De bel klonk voor mij te vroeg, gelukkig wist ik dat deze niet voor mij klonk. Ik was dus nog scherp en misschien wel fit genoeg, dus legde ik me languit op de pijnbank. Dit keer niet door krampen en voor ik het doorhad hoefde ik nog maar zeshonderd meter hard door te lopen, reden om kort daarop wel de bel te luiden voor mijn laatste ronde. Vlak voor het ingaan van deze laatste ronde hoogde ik het tempo op. Ik had nu nog een kleine vijfhonderd meter te gaan en werd gemotiveerd doordat ook ik nu een enkeling in wist te halen. Nu voerde ik het tempo drastisch op voor een snoeiharde laatste ronde, zo hoog dat mijn bovenlichaam vrijwel direct wat verkrampte. Daarom schroefde ik het tempo wat terug, maar tot mijn grote verbazing zag ik dat het gat tot Ronald nog maar een kleine honderd meter bedroeg. Was die kramp nou maar uitgebleven!
Inmiddels had ik nog een kleine driehonderd meter te gaan, voor ik het wist waren het er nog maar tweehonderd. Reden om nu alles te geven, want Ronald was gevlogen maar ik kon nog altijd iemand inhalen voor de finish. Deze loper keek, met nog honderdvijftig meter te gaan, angstig om waar ik zat. Het gaatje was nog te groot en ik kende hem van zijn eerdere prestaties, een lastige klus om deze topatleet nog voorbij te gaan lopen! Meter voor meter vocht ik door en kwam steeds ietsjes dichterbij tot het gaatje nog maar een meter of vijf bedroeg. De laatste vijftig meter, wat zou er nu nog kunnen?
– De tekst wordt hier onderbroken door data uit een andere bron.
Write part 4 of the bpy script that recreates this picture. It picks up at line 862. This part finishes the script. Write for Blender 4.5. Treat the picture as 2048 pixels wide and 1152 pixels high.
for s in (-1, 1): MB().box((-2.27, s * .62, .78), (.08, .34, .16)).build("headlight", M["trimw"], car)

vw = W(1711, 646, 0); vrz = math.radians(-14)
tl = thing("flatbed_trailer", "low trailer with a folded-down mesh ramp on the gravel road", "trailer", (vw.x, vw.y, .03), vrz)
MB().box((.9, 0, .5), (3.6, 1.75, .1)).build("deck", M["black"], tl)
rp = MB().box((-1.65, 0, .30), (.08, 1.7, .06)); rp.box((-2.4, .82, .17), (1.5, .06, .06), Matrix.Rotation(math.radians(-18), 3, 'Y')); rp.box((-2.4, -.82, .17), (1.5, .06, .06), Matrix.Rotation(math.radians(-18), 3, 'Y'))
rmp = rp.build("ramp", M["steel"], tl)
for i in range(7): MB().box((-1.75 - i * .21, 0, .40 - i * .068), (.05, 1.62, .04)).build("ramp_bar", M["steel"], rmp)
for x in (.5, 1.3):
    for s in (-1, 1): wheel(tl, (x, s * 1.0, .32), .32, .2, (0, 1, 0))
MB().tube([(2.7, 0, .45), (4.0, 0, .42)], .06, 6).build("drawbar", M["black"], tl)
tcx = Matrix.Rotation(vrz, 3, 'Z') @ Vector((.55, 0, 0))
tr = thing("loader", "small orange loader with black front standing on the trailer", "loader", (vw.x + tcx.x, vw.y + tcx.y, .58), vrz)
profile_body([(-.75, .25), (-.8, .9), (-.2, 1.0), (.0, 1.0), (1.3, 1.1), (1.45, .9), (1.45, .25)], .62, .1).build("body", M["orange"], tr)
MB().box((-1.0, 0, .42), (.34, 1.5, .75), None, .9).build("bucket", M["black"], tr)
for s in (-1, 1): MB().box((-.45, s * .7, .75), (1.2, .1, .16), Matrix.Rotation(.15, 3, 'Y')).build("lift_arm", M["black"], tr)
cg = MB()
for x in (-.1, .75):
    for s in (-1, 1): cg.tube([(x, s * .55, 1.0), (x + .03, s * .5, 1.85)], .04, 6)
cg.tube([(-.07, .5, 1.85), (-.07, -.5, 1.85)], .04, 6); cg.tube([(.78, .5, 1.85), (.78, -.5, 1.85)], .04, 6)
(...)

Veertig... Dertig... Twintig... Tien... te laat! Heel close, dat wel. In de einduitslag had ik hem tot op ongeveer een halve seconden weten te benaderen, maar beter nog: een eindtijd van 29:25!!
Hiermee bemachtigde ik de vierde Nederlander op het NK10.000m, 'best of the rest' voor de vierde keer in mijn carrière met toch weer het gevoel van een kampioen!
Hiermee bemachtigde ik de vierde Nederlander op het NK10.000m, 'best of the rest' voor de vierde keer in mijn carrière met toch weer het gevoel van een kampioen!